An instruction which is based upon evidence which is irrelevant and prejudicial to defendant, and which is admitted over his objection, should not be given.

It is not error to refuse an instruction which is argumentative and which invades the province of the jury, which is to determine what degree of credence should be placed upon the testimony of a witness.

COUNSEL Davant & Davant and F. L. Stringer, all of Brooksville, for plaintiff in error.

T. F West, Atty. Gen., and Glenn Terrell, Asst. Atty. Gen., for the State.

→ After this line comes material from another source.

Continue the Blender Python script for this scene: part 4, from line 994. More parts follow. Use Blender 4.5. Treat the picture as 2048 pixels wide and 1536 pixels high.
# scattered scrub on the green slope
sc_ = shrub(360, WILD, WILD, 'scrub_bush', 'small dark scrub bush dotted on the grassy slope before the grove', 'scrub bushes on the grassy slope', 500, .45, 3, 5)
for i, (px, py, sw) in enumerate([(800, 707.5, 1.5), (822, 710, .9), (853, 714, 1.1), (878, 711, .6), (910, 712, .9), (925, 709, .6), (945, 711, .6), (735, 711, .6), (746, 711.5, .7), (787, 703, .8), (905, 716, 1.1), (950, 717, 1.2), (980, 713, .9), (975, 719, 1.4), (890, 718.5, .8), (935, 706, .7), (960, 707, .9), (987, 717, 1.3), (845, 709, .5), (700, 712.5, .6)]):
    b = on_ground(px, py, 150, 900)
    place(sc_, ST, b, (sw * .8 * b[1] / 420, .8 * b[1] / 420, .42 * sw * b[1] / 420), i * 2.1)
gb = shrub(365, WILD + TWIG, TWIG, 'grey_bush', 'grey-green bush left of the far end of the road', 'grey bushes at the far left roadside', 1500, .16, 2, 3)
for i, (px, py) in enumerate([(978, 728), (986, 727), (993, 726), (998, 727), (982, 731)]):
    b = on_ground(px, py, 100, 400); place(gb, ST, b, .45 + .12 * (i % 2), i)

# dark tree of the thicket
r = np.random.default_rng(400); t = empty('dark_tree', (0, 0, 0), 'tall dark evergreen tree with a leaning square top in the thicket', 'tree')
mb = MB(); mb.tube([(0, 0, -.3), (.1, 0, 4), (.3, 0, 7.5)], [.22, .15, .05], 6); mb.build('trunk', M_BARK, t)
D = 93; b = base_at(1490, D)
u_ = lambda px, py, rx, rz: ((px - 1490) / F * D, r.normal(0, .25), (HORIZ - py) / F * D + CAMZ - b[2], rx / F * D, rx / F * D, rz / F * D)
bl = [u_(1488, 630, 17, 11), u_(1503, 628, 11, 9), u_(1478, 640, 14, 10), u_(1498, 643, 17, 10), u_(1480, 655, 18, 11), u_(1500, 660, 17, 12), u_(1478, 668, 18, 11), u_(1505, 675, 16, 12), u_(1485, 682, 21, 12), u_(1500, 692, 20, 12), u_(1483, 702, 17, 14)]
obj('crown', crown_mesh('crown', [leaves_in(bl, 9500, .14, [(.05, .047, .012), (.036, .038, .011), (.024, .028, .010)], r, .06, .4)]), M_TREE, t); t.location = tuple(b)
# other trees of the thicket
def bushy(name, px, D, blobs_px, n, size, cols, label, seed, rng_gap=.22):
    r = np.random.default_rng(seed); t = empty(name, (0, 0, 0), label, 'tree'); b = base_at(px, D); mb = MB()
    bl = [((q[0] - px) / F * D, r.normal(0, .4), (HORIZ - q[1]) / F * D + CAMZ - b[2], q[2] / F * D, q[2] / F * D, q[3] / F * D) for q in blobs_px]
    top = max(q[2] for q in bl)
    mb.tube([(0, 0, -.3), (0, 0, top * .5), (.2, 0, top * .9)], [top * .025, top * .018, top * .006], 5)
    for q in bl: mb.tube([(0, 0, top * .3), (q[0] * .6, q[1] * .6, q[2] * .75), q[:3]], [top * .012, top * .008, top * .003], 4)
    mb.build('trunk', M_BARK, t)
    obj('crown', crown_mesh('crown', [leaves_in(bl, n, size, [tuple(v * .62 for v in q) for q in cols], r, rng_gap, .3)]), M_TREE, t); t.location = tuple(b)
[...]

The plaintiff in error and Clara Varn were jointly indicted at the fall term of the circuit court for Hernando county for willfully and maliciously administering poison to 'three head of cattle' the property of Josiah S. Richardson. The indictment contained three counts. The first charged the defendants with administering the poison; the second charged that they exposed poisonous substance, to wit, strychnine with the intent that the same should be taken by the said animals; and the third count charged the plaintiff in error hereafter called the defendant, with willfully and maliciously administering the poison, and Clara Varn as being accessory before the fact. A severance was granted upon the application of Clara Varn, and Tom Wolf was placed upon trial at the spring term, 1916, and convicted. A motion in behalf of both defendants to quash the indictment was overruled. This motion to quash did not attack the second count. That count described the poison; but, inasmuch as the first and second counts did not describe the poison alleged to have been administered to the animals, counsel for the plaintiff in error insist that they were bad and the motion should have been granted. The assignment of error based upon this order of the court is not well founded. In the first place, it is admitted that the second count is good, but the motion was directed against the 'indictment found against them and each and every count thereof,' and not confined to the two counts deemed to be imperfect. See Sigsbee v. State, 43 Fla. 524, 30 So. 816. Nor do we consider the two counts attacked by counsel in their brief, to be so vague and indefinite as to have embarrassed the accused in the preparation of his defense, not so uncertain as to subject him to the danger of a new prosecution for the same offense. See Strobhar v. State, 55 Fla. 167, 47 So. 4; Mills v. State, 58 Fla. 74, 51 So. 278; Dickens v. State, 50 Fla. 17, 38 So. 909; Edwards v. State, 62 Fla. 40, 56 So. 401; section 3962, Gen. Stats. 1906, Florida Compiled Laws 1914.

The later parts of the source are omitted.